→ STATED TASK
Transcribe all the records with complete accuracy.

+--

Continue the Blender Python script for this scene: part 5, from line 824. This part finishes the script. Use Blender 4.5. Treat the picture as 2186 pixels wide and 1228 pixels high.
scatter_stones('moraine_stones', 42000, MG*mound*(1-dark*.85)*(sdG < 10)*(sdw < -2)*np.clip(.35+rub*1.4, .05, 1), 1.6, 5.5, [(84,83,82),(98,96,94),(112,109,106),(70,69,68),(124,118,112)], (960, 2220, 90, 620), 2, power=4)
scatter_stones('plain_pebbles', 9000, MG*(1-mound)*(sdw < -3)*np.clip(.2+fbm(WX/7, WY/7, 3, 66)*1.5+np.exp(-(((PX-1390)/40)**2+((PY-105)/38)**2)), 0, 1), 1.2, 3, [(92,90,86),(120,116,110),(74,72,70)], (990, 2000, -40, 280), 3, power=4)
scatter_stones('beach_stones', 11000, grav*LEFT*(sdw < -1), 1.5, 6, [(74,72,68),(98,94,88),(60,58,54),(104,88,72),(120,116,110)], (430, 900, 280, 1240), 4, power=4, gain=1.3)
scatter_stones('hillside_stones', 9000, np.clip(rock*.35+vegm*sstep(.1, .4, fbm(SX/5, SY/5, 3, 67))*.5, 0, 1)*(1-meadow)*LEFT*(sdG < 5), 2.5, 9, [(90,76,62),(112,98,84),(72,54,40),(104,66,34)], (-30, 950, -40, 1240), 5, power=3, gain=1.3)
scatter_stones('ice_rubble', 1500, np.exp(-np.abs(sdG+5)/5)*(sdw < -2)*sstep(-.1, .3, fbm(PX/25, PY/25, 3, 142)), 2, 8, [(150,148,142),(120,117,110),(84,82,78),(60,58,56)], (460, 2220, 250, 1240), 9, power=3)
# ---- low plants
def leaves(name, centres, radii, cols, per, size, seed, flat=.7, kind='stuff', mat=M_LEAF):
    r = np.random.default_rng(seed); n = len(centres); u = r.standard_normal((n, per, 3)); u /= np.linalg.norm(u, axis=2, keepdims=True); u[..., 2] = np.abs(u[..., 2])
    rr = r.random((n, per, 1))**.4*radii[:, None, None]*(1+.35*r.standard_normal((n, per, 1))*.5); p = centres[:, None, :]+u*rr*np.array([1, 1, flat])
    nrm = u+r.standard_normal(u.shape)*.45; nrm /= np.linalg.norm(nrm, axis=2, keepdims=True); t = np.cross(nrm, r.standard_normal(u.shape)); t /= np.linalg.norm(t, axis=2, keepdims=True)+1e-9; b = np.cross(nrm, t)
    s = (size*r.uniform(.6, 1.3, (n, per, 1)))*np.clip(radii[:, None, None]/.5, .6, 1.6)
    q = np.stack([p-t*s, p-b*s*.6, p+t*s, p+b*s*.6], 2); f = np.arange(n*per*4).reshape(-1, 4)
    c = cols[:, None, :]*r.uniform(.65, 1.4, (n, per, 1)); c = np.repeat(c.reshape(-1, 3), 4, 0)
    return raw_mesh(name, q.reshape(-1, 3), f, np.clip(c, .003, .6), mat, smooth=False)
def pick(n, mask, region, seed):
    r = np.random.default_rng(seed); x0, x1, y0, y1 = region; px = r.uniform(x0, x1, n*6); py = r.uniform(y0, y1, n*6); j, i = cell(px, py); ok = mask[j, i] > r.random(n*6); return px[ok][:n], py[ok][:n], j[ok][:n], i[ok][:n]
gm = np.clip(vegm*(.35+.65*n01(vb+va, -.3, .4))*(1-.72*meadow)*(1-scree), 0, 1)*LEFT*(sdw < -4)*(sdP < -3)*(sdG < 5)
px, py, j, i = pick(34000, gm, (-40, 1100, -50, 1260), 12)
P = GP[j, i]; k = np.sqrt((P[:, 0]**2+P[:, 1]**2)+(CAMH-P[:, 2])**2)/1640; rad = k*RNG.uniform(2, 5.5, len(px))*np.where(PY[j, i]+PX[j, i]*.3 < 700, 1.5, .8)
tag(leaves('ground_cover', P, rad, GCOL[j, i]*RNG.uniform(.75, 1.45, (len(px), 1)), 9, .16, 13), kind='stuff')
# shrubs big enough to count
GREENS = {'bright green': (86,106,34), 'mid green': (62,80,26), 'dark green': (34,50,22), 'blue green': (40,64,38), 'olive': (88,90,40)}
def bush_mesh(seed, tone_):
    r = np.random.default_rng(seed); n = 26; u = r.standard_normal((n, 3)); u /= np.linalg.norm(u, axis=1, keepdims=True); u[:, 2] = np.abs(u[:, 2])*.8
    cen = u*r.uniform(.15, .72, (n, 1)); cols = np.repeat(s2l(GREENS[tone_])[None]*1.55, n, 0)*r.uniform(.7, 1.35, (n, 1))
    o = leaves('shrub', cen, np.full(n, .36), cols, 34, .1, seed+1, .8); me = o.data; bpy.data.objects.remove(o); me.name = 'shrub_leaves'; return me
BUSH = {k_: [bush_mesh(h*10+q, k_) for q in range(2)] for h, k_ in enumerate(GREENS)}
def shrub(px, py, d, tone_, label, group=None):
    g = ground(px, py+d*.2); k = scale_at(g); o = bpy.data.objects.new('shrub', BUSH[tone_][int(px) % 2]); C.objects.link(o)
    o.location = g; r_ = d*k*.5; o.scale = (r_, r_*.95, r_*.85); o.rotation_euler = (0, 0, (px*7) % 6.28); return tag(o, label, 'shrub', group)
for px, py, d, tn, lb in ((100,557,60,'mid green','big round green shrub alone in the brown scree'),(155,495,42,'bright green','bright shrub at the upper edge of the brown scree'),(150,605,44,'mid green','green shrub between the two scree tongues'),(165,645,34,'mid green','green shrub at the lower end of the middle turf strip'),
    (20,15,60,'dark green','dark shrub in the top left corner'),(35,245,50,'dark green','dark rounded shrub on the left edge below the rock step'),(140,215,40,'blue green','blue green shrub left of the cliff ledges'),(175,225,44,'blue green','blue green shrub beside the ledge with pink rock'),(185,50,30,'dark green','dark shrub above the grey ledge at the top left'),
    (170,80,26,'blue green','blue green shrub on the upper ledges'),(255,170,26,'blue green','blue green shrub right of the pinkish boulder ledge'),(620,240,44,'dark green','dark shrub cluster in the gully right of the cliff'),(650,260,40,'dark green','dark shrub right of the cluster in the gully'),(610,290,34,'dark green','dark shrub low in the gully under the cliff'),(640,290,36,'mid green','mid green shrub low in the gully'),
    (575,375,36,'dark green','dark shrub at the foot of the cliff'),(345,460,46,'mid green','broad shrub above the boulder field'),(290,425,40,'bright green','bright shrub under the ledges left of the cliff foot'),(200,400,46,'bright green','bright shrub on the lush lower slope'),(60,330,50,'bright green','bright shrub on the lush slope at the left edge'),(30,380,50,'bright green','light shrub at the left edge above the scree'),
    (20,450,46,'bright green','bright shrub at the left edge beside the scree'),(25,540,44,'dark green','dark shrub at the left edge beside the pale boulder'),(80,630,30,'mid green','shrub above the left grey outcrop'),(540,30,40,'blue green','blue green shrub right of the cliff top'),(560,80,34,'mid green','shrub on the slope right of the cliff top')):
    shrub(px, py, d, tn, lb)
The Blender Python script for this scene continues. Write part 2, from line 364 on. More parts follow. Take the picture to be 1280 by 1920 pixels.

+--

→ EXERCISE RESPONSE
Continue the Blender Python script for this scene: part 5, from line 824. This part finishes the script. Use Blender 4.5. Treat the picture as 2186 pixels wide and 1228 pixels high.
scatter_stones('moraine_stones', 42000, MG*mound*(1-dark*.85)*(sdG < 10)*(sdw < -2)*np.clip(.35+rub*1.4, .05, 1), 1.6, 5.5, [(84,83,82),(98,96,94),(112,109,106),(70,69,68),(124,118,112)], (960, 2220, 90, 620), 2, power=4)
scatter_stones('plain_pebbles', 9000, MG*(1-mound)*(sdw < -3)*np.clip(.2+fbm(WX/7, WY/7, 3, 66)*1.5+np.exp(-(((PX-1390)/40)**2+((PY-105)/38)**2)), 0, 1), 1.2, 3, [(92,90,86),(120,116,110),(74,72,70)], (990, 2000, -40, 280), 3, power=4)
scatter_stones('beach_stones', 11000, grav*LEFT*(sdw < -1), 1.5, 6, [(74,72,68),(98,94,88),(60,58,54),(104,88,72),(120,116,110)], (430, 900, 280, 1240), 4, power=4, gain=1.3)
scatter_stones('hillside_stones', 9000, np.clip(rock*.35+vegm*sstep(.1, .4, fbm(SX/5, SY/5, 3, 67))*.5, 0, 1)*(1-meadow)*LEFT*(sdG < 5), 2.5, 9, [(90,76,62),(112,98,84),(72,54,40),(104,66,34)], (-30, 950, -40, 1240), 5, power=3, gain=1.3)
scatter_stones('ice_rubble', 1500, np.exp(-np.abs(sdG+5)/5)*(sdw < -2)*sstep(-.1, .3, fbm(PX/25, PY/25, 3, 142)), 2, 8, [(150,148,142),(120,117,110),(84,82,78),(60,58,56)], (460, 2220, 250, 1240), 9, power=3)
# ---- low plants
def leaves(name, centres, radii, cols, per, size, seed, flat=.7, kind='stuff', mat=M_LEAF):
    r = np.random.default_rng(seed); n = len(centres); u = r.standard_normal((n, per, 3)); u /= np.linalg.norm(u, axis=2, keepdims=True); u[..., 2] = np.abs(u[..., 2])
    rr = r.random((n, per, 1))**.4*radii[:, None, None]*(1+.35*r.standard_normal((n, per, 1))*.5); p = centres[:, None, :]+u*rr*np.array([1, 1, flat])
    nrm = u+r.standard_normal(u.shape)*.45; nrm /= np.linalg.norm(nrm, axis=2, keepdims=True); t = np.cross(nrm, r.standard_normal(u.shape)); t /= np.linalg.norm(t, axis=2, keepdims=True)+1e-9; b = np.cross(nrm, t)
    s = (size*r.uniform(.6, 1.3, (n, per, 1)))*np.clip(radii[:, None, None]/.5, .6, 1.6)
    q = np.stack([p-t*s, p-b*s*.6, p+t*s, p+b*s*.6], 2); f = np.arange(n*per*4).reshape(-1, 4)
    c = cols[:, None, :]*r.uniform(.65, 1.4, (n, per, 1)); c = np.repeat(c.reshape(-1, 3), 4, 0)
    return raw_mesh(name, q.reshape(-1, 3), f, np.clip(c, .003, .6), mat, smooth=False)
def pick(n, mask, region, seed):
    r = np.random.default_rng(seed); x0, x1, y0, y1 = region; px = r.uniform(x0, x1, n*6); py = r.uniform(y0, y1, n*6); j, i = cell(px, py); ok = mask[j, i] > r.random(n*6); return px[ok][:n], py[ok][:n], j[ok][:n], i[ok][:n]
gm = np.clip(vegm*(.35+.65*n01(vb+va, -.3, .4))*(1-.72*meadow)*(1-scree), 0, 1)*LEFT*(sdw < -4)*(sdP < -3)*(sdG < 5)
px, py, j, i = pick(34000, gm, (-40, 1100, -50, 1260), 12)
P = GP[j, i]; k = np.sqrt((P[:, 0]**2+P[:, 1]**2)+(CAMH-P[:, 2])**2)/1640; rad = k*RNG.uniform(2, 5.5, len(px))*np.where(PY[j, i]+PX[j, i]*.3 < 700, 1.5, .8)
tag(leaves('ground_cover', P, rad, GCOL[j, i]*RNG.uniform(.75, 1.45, (len(px), 1)), 9, .16, 13), kind='stuff')
# shrubs big enough to count
GREENS = {'bright green': (86,106,34), 'mid green': (62,80,26), 'dark green': (34,50,22), 'blue green': (40,64,38), 'olive': (88,90,40)}
def bush_mesh(seed, tone_):
    r = np.random.default_rng(seed); n = 26; u = r.standard_normal((n, 3)); u /= np.linalg.norm(u, axis=1, keepdims=True); u[:, 2] = np.abs(u[:, 2])*.8
    cen = u*r.uniform(.15, .72, (n, 1)); cols = np.repeat(s2l(GREENS[tone_])[None]*1.55, n, 0)*r.uniform(.7, 1.35, (n, 1))
    o = leaves('shrub', cen, np.full(n, .36), cols, 34, .1, seed+1, .8); me = o.data; bpy.data.objects.remove(o); me.name = 'shrub_leaves'; return me
BUSH = {k_: [bush_mesh(h*10+q, k_) for q in range(2)] for h, k_ in enumerate(GREENS)}
def shrub(px, py, d, tone_, label, group=None):
    g = ground(px, py+d*.2); k = scale_at(g); o = bpy.data.objects.new('shrub', BUSH[tone_][int(px) % 2]); C.objects.link(o)
    o.location = g; r_ = d*k*.5; o.scale = (r_, r_*.95, r_*.85); o.rotation_euler = (0, 0, (px*7) % 6.28); return tag(o, label, 'shrub', group)
for px, py, d, tn, lb in ((100,557,60,'mid green','big round green shrub alone in the brown scree'),(155,495,42,'bright green','bright shrub at the upper edge of the brown scree'),(150,605,44,'mid green','green shrub between the two scree tongues'),(165,645,34,'mid green','green shrub at the lower end of the middle turf strip'),
    (20,15,60,'dark green','dark shrub in the top left corner'),(35,245,50,'dark green','dark rounded shrub on the left edge below the rock step'),(140,215,40,'blue green','blue green shrub left of the cliff ledges'),(175,225,44,'blue green','blue green shrub beside the ledge with pink rock'),(185,50,30,'dark green','dark shrub above the grey ledge at the top left'),
    (170,80,26,'blue green','blue green shrub on the upper ledges'),(255,170,26,'blue green','blue green shrub right of the pinkish boulder ledge'),(620,240,44,'dark green','dark shrub cluster in the gully right of the cliff'),(650,260,40,'dark green','dark shrub right of the cluster in the gully'),(610,290,34,'dark green','dark shrub low in the gully under the cliff'),(640,290,36,'mid green','mid green shrub low in the gully'),
    (575,375,36,'dark green','dark shrub at the foot of the cliff'),(345,460,46,'mid green','broad shrub above the boulder field'),(290,425,40,'bright green','bright shrub under the ledges left of the cliff foot'),(200,400,46,'bright green','bright shrub on the lush lower slope'),(60,330,50,'bright green','bright shrub on the lush slope at the left edge'),(30,380,50,'bright green','light shrub at the left edge above the scree'),
    (20,450,46,'bright green','bright shrub at the left edge beside the scree'),(25,540,44,'dark green','dark shrub at the left edge beside the pale boulder'),(80,630,30,'mid green','shrub above the left grey outcrop'),(540,30,40,'blue green','blue green shrub right of the cliff top'),(560,80,34,'mid green','shrub on the slope right of the cliff top')):
    shrub(px, py, d, tn, lb)
The Blender Python script for this scene continues. Write part 2, from line 364 on. More parts follow. Take the picture to be 1280 by 1920 pixels.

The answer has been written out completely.